[Wikipedia-l] send in the academics

Delirium delirium at hackish.org
Fri Jul 30 02:39:55 UTC 2004


Abe wrote:

>"Academia" is the name for a huge institutionalized process of peer
>review.  Wikipedia is peer review on steroids, so you'd think that
>academics would be clamoring to contribute to Wikipedia, especially since
>academia and Wikipedia both love free expression and open discourse.  The
>difference is, academia is peer review with competition for prestige and
>resources, and Wikipedia is not.
>  
>
I've occasionally wished for something like that, since Wikipedia and 
academia between the two of them take up nearly all of my time, but I 
think the two have quite different philosophies that aren't necessarily 
well mixed.  Part of Wikipedia's strength is the exact opposite of the 
prestige and control of resources that characterizes academia: nobody 
has prestigious bylines on important articles; nobody is appointed 
executive editor for articles or sets of articles; and so on.
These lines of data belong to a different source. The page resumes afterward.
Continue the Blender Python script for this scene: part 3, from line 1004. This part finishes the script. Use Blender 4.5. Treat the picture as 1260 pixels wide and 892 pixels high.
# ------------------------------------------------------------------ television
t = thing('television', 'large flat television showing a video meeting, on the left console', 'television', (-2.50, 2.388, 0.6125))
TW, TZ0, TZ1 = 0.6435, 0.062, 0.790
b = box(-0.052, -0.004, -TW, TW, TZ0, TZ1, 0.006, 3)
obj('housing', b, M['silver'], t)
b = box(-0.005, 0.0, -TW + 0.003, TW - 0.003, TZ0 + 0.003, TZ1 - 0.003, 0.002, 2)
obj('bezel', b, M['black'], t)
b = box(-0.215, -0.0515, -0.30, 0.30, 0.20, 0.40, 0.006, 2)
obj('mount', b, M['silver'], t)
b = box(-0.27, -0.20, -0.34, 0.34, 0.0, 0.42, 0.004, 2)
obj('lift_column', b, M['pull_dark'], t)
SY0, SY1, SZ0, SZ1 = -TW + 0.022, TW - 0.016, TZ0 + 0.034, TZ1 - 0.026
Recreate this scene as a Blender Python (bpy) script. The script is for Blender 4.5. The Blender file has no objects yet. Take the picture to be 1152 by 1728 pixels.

Take for example photographs, which might be the least problematic place 
to start.  Perhaps we should credit people who submit FDL'd photographs 
in a byline that appears below the photograph (or even in the print 
version, below the photograph). This would give photograph submitters 
some prestige in return for hopefully encouraging submission of more 
good FDL'd photographs.  But it could also have downsides: people might 
start caring about the prestige more about the quality of the 
encyclopedia; they might care more about whether their photographs are 
the ones with the prestigious bylines than whether a particular 
photograph is the best one to illustrate a particular point, and might 
like inserting their photographs everywhere rather than judiciously 
inserting them only where they add something significant to an article.  
With text it seems that the same sorts of problems would be even more 
severe.

So philosophically I guess I think we ought to keep more to a model of 
anonymous thankless volunteers than to a model of prestigious 
scientists.  And it does seem to be working so far, so I don't think we 
need radical changes to encourage more writing.